(Rows from a 3D scene dataset)
* * * * * * *
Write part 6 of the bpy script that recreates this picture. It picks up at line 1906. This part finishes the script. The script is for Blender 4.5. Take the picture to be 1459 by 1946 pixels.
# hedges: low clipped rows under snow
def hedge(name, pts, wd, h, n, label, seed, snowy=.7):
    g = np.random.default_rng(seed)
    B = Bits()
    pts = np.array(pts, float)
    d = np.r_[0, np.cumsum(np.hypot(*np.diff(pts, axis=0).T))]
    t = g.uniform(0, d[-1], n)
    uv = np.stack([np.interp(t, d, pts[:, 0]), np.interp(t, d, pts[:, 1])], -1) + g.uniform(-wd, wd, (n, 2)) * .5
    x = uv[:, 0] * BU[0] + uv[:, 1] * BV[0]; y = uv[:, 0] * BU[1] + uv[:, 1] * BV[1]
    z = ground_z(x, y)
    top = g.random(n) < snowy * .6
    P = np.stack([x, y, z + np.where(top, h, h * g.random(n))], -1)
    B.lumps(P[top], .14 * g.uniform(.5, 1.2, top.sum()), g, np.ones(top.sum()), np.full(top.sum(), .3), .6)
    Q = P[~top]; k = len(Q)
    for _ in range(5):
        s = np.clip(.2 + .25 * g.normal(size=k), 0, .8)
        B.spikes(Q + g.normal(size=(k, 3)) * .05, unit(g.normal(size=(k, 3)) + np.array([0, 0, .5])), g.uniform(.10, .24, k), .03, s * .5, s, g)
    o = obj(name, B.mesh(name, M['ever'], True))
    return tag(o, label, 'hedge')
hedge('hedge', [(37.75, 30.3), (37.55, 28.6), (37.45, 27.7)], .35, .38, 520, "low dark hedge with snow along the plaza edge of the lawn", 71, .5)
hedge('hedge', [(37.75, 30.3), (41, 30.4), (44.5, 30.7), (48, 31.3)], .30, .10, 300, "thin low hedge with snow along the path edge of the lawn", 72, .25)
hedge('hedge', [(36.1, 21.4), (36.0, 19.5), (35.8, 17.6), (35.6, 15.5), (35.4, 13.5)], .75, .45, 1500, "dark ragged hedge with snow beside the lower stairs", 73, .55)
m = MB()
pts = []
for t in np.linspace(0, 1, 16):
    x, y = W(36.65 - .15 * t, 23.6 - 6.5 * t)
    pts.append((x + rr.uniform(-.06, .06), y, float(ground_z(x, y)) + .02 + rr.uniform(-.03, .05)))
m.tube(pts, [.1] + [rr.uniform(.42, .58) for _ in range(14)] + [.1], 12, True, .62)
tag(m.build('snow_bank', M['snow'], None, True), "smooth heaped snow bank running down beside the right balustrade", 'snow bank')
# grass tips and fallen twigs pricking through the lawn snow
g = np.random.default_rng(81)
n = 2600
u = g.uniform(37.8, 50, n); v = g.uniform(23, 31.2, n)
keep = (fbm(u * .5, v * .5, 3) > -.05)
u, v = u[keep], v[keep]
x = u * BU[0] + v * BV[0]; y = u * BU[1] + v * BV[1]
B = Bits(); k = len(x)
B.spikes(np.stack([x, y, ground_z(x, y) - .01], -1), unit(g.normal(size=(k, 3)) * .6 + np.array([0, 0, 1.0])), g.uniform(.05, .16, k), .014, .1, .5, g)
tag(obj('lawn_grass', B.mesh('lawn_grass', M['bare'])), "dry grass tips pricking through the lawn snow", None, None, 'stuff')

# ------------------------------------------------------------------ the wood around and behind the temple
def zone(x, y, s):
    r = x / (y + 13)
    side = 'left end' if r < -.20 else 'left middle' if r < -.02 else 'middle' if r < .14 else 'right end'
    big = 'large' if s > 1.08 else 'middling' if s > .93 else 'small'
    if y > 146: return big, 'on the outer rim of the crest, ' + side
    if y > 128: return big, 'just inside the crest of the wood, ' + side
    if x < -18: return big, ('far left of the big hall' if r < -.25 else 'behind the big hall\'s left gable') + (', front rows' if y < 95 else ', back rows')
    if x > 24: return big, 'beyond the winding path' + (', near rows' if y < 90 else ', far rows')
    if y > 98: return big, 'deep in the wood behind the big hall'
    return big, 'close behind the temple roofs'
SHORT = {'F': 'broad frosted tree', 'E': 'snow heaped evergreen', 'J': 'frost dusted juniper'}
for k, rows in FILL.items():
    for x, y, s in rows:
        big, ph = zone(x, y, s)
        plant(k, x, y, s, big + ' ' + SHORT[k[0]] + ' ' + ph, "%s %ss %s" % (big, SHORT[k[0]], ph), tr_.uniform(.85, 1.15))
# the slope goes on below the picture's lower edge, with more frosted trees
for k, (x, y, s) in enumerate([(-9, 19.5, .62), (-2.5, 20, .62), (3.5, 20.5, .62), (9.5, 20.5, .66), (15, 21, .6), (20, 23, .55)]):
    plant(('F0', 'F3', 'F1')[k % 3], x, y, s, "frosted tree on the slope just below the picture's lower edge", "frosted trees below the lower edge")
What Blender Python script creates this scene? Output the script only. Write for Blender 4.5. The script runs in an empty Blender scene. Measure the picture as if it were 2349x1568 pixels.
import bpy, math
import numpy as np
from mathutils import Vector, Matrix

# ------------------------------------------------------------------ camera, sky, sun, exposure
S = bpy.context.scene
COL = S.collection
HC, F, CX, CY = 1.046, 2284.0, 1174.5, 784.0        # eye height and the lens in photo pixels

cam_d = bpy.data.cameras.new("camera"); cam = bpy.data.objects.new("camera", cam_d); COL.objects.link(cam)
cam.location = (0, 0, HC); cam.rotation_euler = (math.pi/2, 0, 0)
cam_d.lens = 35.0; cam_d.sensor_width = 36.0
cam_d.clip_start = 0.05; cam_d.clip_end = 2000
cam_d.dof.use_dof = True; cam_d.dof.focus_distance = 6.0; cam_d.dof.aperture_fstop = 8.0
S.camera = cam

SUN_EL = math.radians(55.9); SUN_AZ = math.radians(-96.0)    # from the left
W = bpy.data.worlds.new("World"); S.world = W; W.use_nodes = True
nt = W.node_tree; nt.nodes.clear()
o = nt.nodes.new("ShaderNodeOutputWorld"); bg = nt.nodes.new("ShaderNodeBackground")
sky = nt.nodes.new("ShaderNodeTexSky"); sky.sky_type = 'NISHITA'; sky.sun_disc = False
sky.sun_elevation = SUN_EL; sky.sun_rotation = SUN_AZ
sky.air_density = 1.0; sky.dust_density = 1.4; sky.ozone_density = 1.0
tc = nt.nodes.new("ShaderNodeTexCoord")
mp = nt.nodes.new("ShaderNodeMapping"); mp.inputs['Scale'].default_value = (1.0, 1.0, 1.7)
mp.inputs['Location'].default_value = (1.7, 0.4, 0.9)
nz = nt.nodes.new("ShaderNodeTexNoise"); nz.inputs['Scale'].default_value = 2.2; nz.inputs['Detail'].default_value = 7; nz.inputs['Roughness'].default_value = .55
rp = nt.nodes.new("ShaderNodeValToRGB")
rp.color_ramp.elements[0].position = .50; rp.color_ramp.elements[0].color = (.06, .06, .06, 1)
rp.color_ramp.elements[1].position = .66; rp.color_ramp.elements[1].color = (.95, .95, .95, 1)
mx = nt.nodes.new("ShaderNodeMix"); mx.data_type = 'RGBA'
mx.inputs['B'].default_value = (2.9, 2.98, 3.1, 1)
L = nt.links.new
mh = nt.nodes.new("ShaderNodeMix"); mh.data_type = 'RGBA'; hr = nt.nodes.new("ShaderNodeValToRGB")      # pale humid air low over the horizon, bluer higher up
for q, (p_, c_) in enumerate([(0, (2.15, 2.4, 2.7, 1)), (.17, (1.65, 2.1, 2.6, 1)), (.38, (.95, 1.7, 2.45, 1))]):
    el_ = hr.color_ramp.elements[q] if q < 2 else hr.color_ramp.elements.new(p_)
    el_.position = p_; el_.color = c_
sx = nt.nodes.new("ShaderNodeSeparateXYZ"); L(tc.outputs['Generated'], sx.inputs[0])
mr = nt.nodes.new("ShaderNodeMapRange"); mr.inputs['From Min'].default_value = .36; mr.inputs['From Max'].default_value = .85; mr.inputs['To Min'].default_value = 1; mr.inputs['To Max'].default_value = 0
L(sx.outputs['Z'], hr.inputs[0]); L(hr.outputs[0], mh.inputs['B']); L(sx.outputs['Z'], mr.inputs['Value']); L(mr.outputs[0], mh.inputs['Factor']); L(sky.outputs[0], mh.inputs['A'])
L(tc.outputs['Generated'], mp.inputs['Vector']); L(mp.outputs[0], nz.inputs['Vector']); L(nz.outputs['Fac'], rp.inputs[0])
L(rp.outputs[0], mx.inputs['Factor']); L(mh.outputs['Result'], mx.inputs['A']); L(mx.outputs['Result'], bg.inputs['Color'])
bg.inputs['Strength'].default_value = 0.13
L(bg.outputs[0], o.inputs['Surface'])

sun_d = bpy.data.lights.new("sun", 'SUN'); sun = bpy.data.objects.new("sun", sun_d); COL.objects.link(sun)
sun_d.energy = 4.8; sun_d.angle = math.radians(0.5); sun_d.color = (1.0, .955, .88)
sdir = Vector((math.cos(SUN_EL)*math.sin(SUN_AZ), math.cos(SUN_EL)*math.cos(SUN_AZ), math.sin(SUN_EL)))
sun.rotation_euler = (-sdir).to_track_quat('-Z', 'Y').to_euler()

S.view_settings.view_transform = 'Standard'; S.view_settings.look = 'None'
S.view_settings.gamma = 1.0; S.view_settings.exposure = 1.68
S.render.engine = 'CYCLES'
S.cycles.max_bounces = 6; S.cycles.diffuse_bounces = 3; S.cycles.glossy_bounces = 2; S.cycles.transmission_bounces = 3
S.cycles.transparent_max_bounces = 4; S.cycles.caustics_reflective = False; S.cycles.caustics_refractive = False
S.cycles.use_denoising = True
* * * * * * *
## [Task to complete]
Working from the data above, extract solely the lines from the one containing "What Blender Python" through the one containing "from mathutils import Vector, Matrix", exactly as they appear, both included.

## [Task result]
What Blender Python script creates this scene? Output the script only. Write for Blender 4.5. The script runs in an empty Blender scene. Measure the picture as if it were 2349x1568 pixels.
import bpy, math
import numpy as np
from mathutils import Vector, Matrix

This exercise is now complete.